《ブラジル》子持ち女性の給与は低い?=1人いるだけで平均24%減

働く母のサポートは「コスト」ではなく、「チャンス」ととらえる企業には優秀な女性人材も集まる(参考画像・Elza Fiuza/Agencia Brasil)

働く母のサポートは「コスト」ではなく、「チャンス」ととらえる企業には優秀な女性人材も集まる(参考画像・Elza Fiuza/Agencia Brasil)

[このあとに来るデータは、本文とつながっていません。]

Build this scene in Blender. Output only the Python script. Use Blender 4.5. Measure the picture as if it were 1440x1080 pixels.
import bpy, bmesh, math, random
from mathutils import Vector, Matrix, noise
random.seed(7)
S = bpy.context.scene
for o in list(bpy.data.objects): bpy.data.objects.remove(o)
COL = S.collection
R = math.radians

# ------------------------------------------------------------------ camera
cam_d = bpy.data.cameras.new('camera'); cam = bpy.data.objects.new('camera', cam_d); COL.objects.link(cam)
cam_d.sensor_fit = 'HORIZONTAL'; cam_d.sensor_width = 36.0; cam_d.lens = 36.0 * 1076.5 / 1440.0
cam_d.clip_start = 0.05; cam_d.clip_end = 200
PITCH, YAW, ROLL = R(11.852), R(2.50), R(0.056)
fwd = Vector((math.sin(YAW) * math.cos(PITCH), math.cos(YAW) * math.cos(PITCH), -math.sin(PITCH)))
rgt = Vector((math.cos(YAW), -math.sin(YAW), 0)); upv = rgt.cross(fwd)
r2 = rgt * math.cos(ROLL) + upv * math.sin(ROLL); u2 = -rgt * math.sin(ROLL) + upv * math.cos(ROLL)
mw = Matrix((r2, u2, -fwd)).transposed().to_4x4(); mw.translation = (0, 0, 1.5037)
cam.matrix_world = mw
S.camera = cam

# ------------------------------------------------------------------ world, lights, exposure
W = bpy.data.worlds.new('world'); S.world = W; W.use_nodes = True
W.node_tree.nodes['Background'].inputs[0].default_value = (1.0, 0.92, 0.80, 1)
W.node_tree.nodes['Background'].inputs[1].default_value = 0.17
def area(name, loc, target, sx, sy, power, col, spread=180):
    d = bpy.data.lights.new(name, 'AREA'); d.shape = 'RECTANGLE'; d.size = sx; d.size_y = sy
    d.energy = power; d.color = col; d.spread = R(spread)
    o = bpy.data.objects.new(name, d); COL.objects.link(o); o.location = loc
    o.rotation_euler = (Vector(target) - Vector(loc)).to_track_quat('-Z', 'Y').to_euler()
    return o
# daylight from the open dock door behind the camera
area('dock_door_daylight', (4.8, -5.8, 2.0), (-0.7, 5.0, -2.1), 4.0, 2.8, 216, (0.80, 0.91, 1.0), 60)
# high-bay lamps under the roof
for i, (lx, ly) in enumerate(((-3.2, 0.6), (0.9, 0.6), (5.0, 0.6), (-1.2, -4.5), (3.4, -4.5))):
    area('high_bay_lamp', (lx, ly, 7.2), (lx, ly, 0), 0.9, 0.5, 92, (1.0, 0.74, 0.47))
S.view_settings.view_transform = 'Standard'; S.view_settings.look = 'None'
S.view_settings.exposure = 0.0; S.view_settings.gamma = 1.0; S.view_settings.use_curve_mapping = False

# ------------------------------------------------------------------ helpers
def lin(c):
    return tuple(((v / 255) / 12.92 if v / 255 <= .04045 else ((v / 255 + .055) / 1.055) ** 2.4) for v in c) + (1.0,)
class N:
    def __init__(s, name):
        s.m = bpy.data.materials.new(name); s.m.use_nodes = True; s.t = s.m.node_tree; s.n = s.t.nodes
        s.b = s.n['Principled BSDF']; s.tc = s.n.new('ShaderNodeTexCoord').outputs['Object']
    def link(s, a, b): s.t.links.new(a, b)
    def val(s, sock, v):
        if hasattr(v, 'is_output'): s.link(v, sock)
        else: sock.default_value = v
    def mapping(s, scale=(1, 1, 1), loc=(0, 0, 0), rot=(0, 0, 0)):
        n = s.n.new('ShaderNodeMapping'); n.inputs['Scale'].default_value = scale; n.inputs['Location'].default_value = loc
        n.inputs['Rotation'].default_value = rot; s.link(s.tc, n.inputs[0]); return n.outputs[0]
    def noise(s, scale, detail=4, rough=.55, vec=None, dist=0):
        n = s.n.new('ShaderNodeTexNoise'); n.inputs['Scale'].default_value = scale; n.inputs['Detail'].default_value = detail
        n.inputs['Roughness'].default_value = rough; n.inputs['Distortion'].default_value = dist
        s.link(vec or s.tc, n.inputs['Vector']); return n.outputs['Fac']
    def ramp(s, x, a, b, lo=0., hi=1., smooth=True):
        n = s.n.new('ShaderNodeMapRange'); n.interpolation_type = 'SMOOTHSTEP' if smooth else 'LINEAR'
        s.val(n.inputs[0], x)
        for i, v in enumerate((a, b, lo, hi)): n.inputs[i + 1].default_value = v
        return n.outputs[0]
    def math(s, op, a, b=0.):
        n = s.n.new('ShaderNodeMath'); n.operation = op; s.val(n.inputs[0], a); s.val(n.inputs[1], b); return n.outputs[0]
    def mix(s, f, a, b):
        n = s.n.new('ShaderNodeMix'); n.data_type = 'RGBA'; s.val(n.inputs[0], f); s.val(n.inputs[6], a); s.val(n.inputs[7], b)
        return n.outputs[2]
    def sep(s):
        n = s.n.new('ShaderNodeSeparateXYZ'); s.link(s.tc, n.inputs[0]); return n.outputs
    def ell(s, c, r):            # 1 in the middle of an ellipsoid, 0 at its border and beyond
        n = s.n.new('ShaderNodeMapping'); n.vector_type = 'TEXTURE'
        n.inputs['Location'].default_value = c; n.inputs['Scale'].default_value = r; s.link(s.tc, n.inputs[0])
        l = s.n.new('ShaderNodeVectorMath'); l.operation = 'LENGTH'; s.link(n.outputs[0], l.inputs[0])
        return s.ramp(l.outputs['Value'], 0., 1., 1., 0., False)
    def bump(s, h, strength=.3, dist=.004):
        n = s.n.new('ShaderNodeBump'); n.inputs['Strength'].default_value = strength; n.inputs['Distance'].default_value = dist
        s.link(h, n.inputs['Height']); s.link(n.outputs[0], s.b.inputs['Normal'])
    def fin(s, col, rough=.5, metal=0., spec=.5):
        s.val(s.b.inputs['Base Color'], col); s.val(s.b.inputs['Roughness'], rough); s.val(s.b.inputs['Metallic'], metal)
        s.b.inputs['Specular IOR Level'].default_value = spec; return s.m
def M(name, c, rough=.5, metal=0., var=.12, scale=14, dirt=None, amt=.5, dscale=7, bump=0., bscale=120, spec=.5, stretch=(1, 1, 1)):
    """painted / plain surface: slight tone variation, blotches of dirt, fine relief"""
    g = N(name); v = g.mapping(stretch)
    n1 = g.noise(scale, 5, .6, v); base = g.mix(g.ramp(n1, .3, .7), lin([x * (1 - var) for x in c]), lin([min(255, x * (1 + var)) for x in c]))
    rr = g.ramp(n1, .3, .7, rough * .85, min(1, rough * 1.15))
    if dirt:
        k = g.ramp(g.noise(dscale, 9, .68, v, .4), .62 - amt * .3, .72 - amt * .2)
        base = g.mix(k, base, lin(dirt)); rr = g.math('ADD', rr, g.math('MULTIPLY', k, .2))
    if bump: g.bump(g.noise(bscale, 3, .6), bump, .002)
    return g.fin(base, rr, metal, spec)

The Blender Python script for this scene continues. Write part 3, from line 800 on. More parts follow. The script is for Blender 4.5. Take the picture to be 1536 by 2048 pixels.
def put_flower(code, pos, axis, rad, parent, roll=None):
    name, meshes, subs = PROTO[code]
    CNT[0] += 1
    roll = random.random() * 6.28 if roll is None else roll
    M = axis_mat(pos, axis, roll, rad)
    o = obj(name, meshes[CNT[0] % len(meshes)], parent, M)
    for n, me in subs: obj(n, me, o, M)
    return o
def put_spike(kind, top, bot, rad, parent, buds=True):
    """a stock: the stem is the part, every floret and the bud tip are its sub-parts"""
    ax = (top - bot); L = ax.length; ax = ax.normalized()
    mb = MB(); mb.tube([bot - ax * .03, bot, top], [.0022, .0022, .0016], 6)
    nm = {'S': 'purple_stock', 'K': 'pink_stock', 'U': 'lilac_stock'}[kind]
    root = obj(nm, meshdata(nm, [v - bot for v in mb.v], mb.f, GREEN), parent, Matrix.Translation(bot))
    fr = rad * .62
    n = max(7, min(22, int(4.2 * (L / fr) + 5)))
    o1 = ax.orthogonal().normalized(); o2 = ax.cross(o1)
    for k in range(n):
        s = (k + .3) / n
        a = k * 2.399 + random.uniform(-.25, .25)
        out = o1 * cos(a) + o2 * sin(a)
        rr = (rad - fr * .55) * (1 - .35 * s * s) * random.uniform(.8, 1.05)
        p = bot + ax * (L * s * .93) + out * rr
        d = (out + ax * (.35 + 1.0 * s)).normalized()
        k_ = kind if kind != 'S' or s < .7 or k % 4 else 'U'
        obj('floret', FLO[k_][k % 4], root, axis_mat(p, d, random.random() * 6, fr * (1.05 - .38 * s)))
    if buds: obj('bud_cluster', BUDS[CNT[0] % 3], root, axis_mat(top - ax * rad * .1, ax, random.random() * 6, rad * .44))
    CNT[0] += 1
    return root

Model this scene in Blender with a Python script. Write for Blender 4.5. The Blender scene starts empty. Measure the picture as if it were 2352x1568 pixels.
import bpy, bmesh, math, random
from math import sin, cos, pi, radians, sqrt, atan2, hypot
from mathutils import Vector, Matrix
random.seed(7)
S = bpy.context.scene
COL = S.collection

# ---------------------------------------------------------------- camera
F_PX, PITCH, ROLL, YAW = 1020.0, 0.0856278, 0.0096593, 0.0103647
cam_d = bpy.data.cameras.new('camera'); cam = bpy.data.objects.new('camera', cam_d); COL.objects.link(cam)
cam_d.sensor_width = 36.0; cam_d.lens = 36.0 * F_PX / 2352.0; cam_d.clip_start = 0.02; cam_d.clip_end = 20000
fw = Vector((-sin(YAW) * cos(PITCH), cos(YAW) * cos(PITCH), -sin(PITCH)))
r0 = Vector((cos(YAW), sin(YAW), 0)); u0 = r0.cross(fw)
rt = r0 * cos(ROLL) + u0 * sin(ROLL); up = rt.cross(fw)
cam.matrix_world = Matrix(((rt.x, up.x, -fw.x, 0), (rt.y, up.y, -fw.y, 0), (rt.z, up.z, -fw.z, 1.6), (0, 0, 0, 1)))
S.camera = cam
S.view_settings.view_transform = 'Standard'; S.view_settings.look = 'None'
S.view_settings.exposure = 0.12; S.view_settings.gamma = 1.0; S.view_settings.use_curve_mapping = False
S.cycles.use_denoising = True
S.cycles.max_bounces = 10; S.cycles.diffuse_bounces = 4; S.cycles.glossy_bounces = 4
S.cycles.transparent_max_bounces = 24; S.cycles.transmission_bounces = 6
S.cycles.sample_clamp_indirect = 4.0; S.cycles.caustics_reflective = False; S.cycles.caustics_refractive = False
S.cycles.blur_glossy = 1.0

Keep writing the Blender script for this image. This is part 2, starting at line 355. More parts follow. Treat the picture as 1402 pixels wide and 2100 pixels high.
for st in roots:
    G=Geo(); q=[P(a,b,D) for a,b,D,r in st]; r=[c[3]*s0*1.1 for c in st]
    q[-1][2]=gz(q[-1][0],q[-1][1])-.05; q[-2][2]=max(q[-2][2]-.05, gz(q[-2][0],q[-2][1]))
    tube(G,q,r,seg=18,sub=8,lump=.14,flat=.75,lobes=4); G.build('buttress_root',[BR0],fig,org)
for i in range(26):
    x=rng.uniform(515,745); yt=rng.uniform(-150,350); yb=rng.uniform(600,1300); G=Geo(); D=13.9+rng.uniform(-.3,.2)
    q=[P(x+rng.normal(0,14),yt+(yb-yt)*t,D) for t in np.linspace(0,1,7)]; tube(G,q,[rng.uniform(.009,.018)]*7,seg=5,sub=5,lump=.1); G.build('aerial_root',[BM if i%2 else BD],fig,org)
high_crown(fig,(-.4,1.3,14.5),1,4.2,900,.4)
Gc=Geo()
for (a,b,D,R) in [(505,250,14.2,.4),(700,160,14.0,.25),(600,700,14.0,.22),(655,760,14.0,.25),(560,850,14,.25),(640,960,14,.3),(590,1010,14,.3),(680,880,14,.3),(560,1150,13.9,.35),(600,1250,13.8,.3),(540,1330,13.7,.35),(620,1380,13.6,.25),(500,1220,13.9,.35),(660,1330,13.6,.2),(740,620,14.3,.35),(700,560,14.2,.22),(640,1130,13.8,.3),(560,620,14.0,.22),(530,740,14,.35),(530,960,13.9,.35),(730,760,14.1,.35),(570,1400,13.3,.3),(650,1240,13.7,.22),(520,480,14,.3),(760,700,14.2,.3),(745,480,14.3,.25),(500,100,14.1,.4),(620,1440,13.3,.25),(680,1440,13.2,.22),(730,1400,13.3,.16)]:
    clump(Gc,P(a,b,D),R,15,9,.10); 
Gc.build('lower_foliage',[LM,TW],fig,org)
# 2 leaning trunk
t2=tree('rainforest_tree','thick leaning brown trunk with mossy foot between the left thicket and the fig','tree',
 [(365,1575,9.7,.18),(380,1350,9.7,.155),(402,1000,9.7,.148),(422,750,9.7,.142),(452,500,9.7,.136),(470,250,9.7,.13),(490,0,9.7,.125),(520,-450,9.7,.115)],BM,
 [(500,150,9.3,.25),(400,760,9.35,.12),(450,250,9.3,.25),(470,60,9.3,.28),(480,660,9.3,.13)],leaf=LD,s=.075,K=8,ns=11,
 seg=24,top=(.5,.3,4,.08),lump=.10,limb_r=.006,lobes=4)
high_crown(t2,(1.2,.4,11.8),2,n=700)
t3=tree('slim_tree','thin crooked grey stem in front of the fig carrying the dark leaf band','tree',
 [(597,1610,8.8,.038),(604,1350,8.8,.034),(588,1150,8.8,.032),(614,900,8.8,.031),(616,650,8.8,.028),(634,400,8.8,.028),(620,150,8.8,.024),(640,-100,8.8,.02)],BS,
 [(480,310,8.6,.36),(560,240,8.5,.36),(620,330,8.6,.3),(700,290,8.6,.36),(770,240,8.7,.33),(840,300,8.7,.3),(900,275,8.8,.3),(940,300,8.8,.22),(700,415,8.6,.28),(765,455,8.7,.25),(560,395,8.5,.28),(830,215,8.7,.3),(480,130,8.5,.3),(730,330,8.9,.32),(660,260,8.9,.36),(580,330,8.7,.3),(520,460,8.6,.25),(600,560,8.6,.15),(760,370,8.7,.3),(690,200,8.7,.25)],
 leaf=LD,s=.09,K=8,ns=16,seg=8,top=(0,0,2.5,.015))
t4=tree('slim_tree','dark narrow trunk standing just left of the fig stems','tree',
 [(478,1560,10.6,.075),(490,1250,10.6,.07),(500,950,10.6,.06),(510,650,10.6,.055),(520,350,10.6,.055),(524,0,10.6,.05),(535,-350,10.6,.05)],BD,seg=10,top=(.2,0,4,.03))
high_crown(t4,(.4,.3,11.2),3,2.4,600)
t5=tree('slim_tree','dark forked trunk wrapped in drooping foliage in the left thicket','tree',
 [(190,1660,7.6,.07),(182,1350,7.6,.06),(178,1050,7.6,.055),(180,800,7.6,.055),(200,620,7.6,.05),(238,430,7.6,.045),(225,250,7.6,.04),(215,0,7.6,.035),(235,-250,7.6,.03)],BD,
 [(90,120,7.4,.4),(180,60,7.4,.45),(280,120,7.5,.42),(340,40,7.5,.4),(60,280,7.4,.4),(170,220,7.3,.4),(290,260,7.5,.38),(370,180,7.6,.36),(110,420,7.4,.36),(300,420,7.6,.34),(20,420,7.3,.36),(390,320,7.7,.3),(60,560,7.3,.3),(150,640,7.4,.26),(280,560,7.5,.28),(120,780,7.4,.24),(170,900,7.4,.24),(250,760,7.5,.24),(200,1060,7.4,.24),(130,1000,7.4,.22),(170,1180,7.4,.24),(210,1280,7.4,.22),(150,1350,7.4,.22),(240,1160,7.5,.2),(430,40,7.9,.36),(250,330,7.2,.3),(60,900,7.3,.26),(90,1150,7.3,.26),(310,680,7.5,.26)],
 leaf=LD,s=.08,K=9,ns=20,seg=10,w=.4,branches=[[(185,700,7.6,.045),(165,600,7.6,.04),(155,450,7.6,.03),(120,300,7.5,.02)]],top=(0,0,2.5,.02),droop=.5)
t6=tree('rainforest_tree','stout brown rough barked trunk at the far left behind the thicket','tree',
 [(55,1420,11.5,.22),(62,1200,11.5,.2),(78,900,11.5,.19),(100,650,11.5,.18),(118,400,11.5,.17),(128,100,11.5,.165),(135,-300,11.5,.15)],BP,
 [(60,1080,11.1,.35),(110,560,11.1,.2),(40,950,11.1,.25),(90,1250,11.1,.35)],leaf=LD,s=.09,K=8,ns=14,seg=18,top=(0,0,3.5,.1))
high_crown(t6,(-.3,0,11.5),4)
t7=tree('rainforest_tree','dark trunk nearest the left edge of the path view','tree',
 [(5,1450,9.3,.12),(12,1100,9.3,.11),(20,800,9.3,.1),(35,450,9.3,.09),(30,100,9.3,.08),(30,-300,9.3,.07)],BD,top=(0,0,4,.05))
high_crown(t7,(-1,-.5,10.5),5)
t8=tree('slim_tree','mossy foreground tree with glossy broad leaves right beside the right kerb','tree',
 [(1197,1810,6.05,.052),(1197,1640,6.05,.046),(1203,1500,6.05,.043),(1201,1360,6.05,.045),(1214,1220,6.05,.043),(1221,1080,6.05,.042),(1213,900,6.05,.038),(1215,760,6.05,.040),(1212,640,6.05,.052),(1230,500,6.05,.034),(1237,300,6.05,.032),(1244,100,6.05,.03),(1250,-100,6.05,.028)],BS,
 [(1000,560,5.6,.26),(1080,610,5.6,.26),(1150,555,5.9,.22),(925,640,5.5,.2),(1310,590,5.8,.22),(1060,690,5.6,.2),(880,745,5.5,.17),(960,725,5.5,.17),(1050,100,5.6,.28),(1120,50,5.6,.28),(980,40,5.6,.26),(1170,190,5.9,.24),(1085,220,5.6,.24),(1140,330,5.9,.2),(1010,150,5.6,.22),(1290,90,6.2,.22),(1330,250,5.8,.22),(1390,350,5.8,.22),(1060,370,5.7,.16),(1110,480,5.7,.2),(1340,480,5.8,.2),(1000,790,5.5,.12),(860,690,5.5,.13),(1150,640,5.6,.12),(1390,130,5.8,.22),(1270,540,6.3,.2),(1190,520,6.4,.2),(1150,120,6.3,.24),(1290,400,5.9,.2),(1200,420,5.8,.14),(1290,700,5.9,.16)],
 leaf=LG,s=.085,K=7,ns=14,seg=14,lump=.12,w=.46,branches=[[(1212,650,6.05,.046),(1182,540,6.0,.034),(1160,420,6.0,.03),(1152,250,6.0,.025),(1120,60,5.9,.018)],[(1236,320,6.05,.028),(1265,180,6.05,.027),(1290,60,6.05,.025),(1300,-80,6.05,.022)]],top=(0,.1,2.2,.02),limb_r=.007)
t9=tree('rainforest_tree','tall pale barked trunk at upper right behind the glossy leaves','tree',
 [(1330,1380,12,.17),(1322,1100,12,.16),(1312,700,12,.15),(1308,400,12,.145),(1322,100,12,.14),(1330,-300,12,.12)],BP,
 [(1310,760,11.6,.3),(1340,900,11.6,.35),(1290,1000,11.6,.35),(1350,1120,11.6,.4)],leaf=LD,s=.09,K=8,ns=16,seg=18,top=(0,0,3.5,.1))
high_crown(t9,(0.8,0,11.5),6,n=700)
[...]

 地理統計院(IBGE)の全国家庭サンプル調査(Pnad)によると、子供のいないブラジル人女性は平均2115レアルの月収があるが、子供を1人産むと月給は平均24%下がり、3人以上になると平均40%下がる事がわかった。11日付現地紙が報じた。
 図書館司書のエロイザ・スポラドールさん(30)は、「面接に行くといつも聞かれるのは、『結婚していますか?』、『お子さんはいますか?』だった。結婚が遅く、子供がいなかったせいで、良い職を得る事が出来たのだと思う」と語る。エロイーザさんは学業に戻りたいと思っており、夫婦は出産を少し待つつもりだ。
 子供のいる女性は、育児にどうしても時間を取られるため、キャリアアップのための資格取得などに時間をかけることが子供のいない女性より難しい事が、子供の有無で女性の間でも給与格差が生まれている一因ではないかと、ジェトゥーリオ・ヴァルガス財団(FGV)所属の経済学者ブルーノ・オットーニ氏は分析。こうした「キャリアアップ阻害要因」は、子供の数が増えるほど、女性の肩にのしかかるとしている。
 オットーニ氏は、「女性社員が妊娠し、幼い子供を持つと、上司は『仕事に打ち込めなくなるのではないか』と偏見を持つし、雇用主も、出産などで女性が抜けたりするたびに起きる職場再編などを嫌う」と語る。
 同氏はさらに、問題の多くは行政側にも責任があると語る。IBGEによると、国内の0~3歳児の中で保育園に預けられているのは3分の1以下の32・7%だけだ。